Cette rengaine de l'éternel "coup d'après" pousse nombre de gens à s'inventer une vie plus glorieuse, mais fantasmée : combien de cadres ont un roman à venir dans leurs tiroirs dont toutes les pages sont blanches ? Combien réfléchissent à un tour du monde sans avoir ne serait-ce que consulté un Atlas ? Qui promettent de reprendre des études pour montrer une chambre d'hôte et ne partiront pas ? Parfois, on est à l'aise avec ce dédoublement personnel, je ne dis pas. J'imagine tout de même que dans la majorité des cas tout ça est une fabrique à malheur...  

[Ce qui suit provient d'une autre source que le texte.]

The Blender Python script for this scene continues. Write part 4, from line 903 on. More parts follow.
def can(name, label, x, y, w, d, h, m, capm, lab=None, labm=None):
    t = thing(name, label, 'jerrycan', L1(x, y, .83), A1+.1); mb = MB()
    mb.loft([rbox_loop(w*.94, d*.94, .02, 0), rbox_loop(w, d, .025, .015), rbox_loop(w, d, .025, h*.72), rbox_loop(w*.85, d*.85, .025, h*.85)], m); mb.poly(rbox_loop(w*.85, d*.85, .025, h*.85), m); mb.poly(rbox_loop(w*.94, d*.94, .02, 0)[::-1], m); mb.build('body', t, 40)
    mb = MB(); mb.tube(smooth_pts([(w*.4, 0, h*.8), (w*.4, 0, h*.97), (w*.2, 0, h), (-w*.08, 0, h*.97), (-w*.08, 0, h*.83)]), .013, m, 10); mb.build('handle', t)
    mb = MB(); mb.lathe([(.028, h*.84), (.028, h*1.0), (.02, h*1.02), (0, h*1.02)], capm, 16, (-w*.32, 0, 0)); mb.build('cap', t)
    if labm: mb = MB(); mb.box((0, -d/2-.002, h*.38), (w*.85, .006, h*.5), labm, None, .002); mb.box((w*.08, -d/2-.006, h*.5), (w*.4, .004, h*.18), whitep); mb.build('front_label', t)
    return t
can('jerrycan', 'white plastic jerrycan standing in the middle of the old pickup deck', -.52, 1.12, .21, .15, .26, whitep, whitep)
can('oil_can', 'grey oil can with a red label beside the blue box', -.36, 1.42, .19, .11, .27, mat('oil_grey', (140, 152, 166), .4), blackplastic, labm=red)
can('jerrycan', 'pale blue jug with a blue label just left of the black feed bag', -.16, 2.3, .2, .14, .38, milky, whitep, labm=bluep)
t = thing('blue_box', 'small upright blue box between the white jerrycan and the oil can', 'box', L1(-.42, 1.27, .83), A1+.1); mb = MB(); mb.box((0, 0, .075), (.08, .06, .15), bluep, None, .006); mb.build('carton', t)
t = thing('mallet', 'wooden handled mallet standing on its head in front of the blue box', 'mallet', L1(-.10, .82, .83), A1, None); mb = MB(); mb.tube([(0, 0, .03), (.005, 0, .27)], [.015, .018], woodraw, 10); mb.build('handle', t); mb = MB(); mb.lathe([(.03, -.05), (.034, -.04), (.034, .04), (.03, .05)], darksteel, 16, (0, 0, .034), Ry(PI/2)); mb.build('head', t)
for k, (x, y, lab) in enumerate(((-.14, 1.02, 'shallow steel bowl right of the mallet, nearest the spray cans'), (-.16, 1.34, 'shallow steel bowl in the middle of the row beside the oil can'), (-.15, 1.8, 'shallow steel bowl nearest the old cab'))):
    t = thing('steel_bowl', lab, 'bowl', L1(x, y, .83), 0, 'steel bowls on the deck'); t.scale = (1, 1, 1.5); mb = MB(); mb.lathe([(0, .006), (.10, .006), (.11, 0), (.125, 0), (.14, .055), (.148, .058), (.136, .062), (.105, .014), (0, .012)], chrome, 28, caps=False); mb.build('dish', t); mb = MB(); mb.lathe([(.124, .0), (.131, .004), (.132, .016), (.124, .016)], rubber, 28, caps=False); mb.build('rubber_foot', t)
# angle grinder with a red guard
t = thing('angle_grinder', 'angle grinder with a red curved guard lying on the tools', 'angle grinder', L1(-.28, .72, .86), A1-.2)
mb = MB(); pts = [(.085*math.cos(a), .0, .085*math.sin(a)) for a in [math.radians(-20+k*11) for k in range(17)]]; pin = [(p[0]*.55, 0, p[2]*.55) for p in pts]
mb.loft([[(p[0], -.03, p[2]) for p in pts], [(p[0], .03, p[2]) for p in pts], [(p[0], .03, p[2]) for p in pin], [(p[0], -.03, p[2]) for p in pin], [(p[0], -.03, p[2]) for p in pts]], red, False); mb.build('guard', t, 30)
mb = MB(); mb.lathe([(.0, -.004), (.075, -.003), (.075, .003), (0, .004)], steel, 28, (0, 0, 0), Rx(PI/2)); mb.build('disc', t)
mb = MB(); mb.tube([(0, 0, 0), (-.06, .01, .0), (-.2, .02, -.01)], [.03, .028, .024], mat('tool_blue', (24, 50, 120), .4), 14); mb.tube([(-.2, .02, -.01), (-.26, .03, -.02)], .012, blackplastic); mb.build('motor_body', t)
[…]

J'étais au Forum de la France s'Engage, initiative présidentielle qui a déjà récompensé 62 lauréats pour leurs engagements d'exception. J'y ai retrouvé mon ami Sébastien Kopp, fondateur voici 10 ans de Veja, extraordinaire entreprise qui fabrique des baskets... je ne sais comment dire, "éthique", "responsable" ? A rebours de ce que fait Nike, en tout cas. Quelle extraordinaire leçon que la sienne : monter un business qui marche, embauche des travailleurs dans des conditions sociales à l'exact inverse des géants du marché. Pourquoi ne pas prendre le temps de disséquer, comprendre, savourer le miracle de ce qu'il fait. Non, même à lui, la question revenait "Ha ouais, Veja, et le prochain truc c'est quoi ?". Cette fascination pour les histoires nous mènent dans le mur. Ca pousse à travestir la réalité pour mieux vendre des choses inutiles, ça construit du malheur inutile chez ceux qui font un boulot admirable mais qu'on ne prend pas la peine de raconter... Franchement, toutes les grands messes d'Apple pour raconter "la révolution" du Iphone nouvelle génération, est-ce bien raisonnable ? A l'évidence, non et pourtant, de façon moutonnière, la majorité suit ces changements et approuve. "Nous sommes devenus des approuvants déambulatifs" écrivait quelque part philippe Murray et notre fascination pour le coup d'après en est l'un des meilleurs symptômes. On devrait se souvenir plus souvent que lorsque les enfants tentent d'en attirer d'autres chez eux en disant "tu verras, on va bien s'amuser", en attendant ils s'ennuient car ils attendent que demain soit plus drôle alors qu'il y a tant de choses sympa, y compris à ne rien faire d'autre que la même chose.